Orange Cab is not so little anymore. They now manage fleets in 14 metropolitan areas and recently incorporated so they could merge with Yellow Cab, making them the biggest cab company in the US. A few days after the merger, Jane (formerly Orange Cab's head of operations) had a meeting with Yellow Cab CEO to see how her role would change after the merger. She came into the meeting excited with ideas about how to innovate to reach new customers (particularly since the new operating budget was 10x the pre-merger budget). She started by sharing an idea where the whole point-to-point experience, from cab request to fair payment is managed entirely by a little software applications on someone's mobile phone. Jane, Jane, Jane, ahhh silly Jane, we are not a tech company. Yes, the website has been really helpful, but don't those smartphone things have a web browser? We are the biggest taxi company in the US, and we have a veteran management team, what's the worst that could happen!

Apparently Yellow Cab went bankrupt. I didn't know this and it wasn't clear from the preceding anecdote, so now you know.

http://www.marketwatch.com/story/uber-and-lyft-didnt-bankrup...

Uber is aggressively pursuing self-driving cars as we can observe from their massive investments to acquire Otto and other AI startups, and to set up labs filled with experienced robotics and AI researchers in the US and Canada.

Once autonomous vehicles become practical, it is almost imperative for Uber to own the critical technology to be competitive in their current businesses.

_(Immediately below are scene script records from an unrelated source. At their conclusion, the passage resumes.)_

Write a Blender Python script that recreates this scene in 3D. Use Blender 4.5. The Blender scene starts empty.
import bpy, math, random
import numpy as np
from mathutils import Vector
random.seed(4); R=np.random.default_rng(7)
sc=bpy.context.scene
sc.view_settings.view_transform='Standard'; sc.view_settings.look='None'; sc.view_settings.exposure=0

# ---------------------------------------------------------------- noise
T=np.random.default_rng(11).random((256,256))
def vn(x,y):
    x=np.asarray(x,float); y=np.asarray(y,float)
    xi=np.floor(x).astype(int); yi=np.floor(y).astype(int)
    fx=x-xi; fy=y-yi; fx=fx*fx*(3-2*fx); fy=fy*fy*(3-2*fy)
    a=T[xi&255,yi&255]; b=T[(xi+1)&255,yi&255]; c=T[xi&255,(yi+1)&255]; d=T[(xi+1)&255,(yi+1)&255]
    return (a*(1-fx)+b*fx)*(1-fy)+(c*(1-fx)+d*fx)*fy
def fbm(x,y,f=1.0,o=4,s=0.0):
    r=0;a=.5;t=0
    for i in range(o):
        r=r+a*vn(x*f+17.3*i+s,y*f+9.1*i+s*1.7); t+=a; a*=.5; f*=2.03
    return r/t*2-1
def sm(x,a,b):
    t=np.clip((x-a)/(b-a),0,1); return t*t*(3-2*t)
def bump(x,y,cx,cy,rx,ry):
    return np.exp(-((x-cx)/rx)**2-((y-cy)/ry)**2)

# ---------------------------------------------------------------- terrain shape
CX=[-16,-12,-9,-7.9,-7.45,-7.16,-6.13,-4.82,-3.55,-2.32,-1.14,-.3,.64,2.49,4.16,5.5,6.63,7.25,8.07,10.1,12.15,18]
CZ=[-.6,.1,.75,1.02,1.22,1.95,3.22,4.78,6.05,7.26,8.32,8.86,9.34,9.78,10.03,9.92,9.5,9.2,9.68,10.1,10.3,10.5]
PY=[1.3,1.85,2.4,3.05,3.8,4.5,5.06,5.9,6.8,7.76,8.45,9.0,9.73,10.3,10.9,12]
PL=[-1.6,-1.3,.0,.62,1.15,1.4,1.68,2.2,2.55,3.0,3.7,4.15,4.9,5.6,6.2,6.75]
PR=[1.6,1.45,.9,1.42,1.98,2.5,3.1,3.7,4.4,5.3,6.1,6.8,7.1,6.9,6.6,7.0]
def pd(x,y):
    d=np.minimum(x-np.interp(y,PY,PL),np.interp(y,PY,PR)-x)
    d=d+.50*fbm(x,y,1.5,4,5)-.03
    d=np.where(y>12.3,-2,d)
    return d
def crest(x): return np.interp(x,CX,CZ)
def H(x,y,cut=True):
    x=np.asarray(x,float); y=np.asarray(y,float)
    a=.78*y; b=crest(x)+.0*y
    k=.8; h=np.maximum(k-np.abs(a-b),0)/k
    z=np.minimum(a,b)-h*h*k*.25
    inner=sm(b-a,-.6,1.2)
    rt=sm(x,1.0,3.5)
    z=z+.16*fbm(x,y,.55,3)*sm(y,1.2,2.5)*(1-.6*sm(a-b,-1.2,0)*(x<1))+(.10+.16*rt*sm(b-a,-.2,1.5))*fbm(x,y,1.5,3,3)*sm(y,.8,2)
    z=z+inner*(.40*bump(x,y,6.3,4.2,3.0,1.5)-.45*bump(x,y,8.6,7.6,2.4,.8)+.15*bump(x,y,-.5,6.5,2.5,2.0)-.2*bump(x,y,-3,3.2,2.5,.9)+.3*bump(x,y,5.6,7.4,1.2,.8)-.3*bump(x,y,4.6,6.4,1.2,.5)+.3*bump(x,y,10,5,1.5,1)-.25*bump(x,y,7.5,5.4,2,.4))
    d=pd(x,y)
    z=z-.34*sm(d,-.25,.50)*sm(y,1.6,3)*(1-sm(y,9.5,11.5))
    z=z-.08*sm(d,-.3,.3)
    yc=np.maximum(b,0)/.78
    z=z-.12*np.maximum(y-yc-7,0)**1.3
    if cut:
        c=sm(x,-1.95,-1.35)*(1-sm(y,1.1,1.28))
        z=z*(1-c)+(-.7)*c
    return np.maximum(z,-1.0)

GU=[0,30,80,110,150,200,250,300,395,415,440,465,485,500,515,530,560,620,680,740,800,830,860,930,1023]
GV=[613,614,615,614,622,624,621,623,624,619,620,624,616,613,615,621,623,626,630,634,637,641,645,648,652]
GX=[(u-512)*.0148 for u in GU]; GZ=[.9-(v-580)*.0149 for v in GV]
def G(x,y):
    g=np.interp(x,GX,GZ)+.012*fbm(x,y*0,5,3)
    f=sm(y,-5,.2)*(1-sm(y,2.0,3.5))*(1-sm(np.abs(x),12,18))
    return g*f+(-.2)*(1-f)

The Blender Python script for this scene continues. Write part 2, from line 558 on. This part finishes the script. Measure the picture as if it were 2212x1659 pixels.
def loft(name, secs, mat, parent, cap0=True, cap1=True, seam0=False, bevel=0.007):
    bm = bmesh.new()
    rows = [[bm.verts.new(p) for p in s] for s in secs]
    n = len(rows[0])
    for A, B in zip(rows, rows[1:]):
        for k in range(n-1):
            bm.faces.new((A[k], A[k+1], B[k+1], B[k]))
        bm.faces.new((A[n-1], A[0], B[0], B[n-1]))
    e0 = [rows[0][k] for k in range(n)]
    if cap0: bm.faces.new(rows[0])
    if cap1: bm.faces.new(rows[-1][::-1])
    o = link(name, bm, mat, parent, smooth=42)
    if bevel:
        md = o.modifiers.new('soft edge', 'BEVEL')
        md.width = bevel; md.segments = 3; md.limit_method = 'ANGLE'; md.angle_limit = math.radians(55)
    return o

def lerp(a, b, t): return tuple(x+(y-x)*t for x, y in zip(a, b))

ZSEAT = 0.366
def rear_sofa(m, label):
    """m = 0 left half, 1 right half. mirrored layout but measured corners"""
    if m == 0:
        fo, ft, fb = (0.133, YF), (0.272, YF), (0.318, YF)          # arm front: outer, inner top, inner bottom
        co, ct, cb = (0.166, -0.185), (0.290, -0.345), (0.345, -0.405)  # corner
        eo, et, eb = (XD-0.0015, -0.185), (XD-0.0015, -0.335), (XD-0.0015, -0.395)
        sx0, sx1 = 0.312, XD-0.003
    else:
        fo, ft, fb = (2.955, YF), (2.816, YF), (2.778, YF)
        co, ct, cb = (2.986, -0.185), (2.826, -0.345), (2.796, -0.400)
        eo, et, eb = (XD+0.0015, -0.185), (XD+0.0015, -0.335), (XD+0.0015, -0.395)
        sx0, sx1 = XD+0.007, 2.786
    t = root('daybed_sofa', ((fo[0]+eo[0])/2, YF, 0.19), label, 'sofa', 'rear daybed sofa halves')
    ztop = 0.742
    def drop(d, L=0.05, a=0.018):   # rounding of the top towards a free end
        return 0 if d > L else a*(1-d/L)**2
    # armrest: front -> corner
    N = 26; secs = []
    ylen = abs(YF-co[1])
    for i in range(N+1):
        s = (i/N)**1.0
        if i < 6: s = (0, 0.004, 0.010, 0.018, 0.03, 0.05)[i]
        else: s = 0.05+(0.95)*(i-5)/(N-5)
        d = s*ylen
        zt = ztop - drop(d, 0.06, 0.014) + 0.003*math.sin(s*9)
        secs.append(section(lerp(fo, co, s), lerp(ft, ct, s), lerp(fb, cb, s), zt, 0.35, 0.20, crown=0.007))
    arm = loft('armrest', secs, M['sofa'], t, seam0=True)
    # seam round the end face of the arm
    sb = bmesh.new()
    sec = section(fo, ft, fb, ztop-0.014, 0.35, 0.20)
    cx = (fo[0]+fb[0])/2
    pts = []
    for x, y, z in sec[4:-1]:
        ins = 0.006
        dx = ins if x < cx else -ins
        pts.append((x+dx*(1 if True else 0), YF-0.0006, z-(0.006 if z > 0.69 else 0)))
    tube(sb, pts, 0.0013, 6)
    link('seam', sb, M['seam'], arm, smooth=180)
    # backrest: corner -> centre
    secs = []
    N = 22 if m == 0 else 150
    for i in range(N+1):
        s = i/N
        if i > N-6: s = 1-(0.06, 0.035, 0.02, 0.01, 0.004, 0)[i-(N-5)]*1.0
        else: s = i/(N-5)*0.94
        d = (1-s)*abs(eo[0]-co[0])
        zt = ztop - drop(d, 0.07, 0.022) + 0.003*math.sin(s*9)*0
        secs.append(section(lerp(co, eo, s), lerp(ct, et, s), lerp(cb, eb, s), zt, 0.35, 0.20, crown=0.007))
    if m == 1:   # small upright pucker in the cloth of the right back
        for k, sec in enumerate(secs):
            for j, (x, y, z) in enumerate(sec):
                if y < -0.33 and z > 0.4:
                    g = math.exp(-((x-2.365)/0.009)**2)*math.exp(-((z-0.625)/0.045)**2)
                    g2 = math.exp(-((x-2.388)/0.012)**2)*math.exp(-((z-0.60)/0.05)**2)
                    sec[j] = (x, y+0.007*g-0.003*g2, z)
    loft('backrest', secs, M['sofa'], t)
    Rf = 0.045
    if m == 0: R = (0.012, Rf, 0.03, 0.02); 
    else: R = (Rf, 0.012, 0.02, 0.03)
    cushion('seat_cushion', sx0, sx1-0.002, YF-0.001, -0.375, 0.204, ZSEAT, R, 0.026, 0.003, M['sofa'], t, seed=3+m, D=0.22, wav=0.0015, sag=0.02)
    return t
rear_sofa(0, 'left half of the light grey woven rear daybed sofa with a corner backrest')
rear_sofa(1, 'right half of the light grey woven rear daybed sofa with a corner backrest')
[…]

First Uber has to survive for the next 5-10 years until autonomous vehicles become practical at the scale required for them to replace their drivers.
What are you, an agent for autonomous engineers?

Uber can't ever own the critical technology in autonomous. They are late to the party, critical patents have been filed. Autonomous technology will be freely available when it's commercially feasible, Uber can buy some then. In the meantime it has to avoid blowing through the remainder of it's capital and stay alive.